WRITTEN REQUEST » From the listing below, pick out each line with the word "script".

INPUT MATERIAL »
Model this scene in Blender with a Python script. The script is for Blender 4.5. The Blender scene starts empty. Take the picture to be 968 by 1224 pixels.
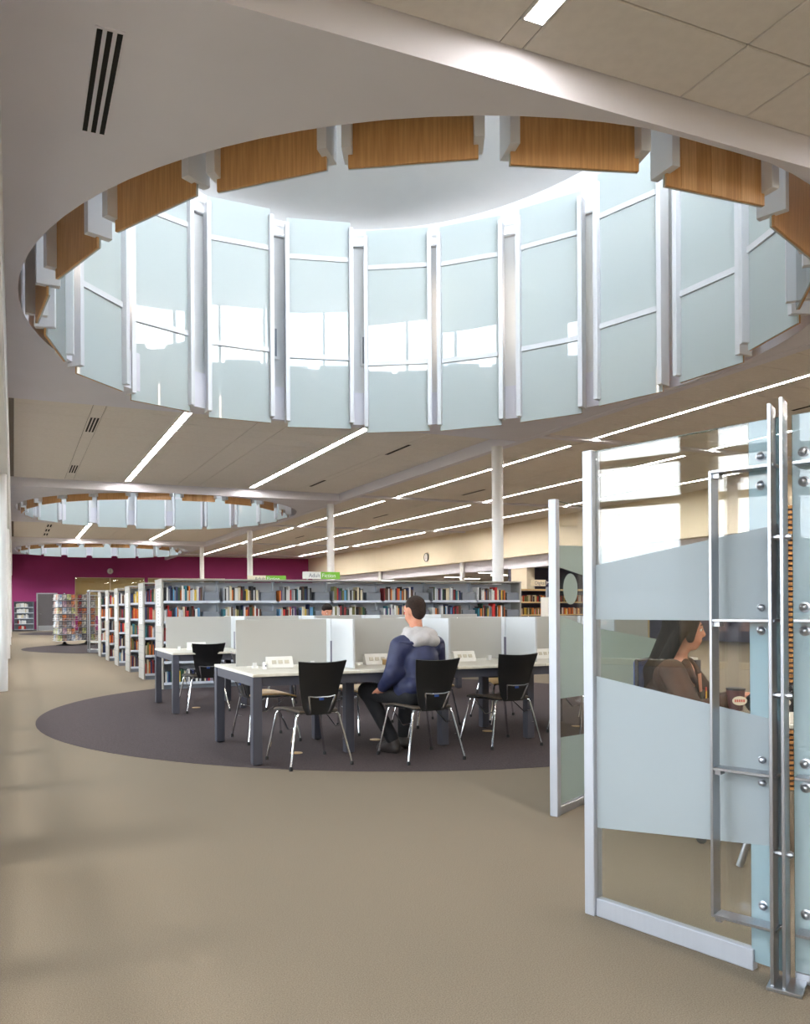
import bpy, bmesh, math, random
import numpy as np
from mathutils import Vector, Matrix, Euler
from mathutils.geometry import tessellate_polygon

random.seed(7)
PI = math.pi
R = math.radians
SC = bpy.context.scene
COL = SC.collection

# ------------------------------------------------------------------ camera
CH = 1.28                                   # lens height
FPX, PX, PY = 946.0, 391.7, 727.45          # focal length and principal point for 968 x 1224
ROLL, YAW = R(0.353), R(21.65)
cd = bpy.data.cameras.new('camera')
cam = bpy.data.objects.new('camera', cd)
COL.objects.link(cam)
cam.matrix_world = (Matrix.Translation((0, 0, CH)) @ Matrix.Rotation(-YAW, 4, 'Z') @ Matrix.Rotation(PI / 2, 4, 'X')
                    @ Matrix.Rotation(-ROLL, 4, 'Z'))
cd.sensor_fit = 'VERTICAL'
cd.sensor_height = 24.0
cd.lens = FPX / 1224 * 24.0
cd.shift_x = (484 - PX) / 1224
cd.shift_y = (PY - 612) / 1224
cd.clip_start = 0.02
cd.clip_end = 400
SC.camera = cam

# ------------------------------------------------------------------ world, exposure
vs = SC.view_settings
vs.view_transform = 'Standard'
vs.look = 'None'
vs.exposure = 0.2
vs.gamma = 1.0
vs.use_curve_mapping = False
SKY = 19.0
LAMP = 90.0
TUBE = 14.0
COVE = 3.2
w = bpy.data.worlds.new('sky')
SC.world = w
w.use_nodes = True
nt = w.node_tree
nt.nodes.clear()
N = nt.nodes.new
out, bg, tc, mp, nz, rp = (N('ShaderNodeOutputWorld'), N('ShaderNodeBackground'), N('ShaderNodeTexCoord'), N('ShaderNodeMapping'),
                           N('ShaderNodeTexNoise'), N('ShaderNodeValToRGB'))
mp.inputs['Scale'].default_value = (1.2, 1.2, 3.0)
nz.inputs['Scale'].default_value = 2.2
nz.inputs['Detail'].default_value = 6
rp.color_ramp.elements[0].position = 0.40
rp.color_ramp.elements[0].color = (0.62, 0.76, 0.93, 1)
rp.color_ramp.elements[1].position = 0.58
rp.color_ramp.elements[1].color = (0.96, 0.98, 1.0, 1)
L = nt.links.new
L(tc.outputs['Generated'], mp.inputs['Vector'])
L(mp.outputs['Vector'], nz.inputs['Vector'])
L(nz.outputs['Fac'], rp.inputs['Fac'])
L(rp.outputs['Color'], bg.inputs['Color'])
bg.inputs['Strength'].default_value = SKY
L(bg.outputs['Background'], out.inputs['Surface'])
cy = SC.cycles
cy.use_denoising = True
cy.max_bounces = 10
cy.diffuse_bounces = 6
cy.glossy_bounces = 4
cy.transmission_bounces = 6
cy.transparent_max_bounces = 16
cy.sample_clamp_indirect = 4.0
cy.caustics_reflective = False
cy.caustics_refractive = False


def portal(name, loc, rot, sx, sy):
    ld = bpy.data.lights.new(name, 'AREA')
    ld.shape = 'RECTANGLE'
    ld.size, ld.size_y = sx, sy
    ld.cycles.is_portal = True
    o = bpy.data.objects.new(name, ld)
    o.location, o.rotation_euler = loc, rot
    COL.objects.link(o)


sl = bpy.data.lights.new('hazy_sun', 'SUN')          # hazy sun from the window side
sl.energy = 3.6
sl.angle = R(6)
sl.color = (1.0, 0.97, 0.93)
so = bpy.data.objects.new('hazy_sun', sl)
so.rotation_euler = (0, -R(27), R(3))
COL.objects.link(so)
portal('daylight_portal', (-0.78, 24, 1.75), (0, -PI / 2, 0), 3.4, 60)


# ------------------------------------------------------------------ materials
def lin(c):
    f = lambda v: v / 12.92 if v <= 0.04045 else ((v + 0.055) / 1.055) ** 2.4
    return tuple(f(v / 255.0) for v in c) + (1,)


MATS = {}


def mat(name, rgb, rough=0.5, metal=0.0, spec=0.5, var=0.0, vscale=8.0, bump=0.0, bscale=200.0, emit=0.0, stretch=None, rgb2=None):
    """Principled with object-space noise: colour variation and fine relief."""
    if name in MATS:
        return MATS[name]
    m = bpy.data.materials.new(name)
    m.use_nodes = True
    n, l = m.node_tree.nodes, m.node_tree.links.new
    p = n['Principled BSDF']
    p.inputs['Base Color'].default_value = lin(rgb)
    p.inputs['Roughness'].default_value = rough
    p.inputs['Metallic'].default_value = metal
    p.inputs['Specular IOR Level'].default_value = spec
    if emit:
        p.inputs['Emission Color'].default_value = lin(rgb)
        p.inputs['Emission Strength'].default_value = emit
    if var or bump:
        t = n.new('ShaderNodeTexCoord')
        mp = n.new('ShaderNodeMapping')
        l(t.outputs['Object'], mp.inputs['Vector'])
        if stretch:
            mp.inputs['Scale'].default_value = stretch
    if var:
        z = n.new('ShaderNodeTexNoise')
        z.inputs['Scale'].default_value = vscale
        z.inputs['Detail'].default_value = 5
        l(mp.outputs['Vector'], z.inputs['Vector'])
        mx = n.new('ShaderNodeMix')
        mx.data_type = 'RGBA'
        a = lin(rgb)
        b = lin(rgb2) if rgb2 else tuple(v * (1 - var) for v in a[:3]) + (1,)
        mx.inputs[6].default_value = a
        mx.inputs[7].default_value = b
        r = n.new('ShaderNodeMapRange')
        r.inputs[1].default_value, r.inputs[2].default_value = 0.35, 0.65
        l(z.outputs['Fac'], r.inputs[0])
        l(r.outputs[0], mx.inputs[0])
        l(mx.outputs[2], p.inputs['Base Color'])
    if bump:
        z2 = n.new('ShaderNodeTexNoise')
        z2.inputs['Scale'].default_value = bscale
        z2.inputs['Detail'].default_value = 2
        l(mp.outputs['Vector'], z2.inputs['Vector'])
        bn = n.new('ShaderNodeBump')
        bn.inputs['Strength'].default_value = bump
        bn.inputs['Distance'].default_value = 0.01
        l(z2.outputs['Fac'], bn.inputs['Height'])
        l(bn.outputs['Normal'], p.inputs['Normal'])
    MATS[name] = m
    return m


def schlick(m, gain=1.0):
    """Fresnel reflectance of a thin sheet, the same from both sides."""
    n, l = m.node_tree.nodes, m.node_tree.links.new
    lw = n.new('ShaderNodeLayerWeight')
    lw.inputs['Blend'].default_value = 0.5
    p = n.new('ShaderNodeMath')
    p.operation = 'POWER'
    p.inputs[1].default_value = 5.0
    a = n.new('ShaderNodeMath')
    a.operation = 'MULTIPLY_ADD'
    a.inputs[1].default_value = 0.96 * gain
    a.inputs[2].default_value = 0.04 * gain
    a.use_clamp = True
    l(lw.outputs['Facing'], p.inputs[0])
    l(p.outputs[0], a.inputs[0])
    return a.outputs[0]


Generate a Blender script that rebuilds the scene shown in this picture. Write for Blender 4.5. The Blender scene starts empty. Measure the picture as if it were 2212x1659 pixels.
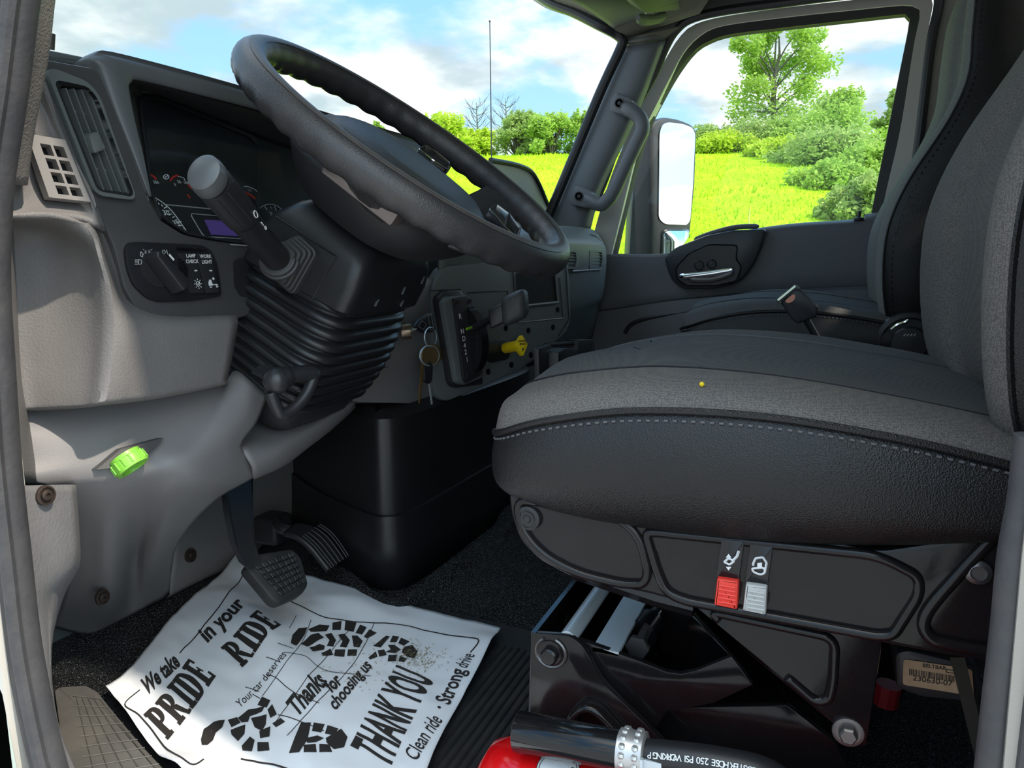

RIGHT ANSWER »
Model this scene in Blender with a Python script. The script is for Blender 4.5. The Blender scene starts empty. Take the picture to be 968 by 1224 pixels.
Generate a Blender script that rebuilds the scene shown in this picture. Write for Blender 4.5. The Blender scene starts empty. Measure the picture as if it were 2212x1659 pixels.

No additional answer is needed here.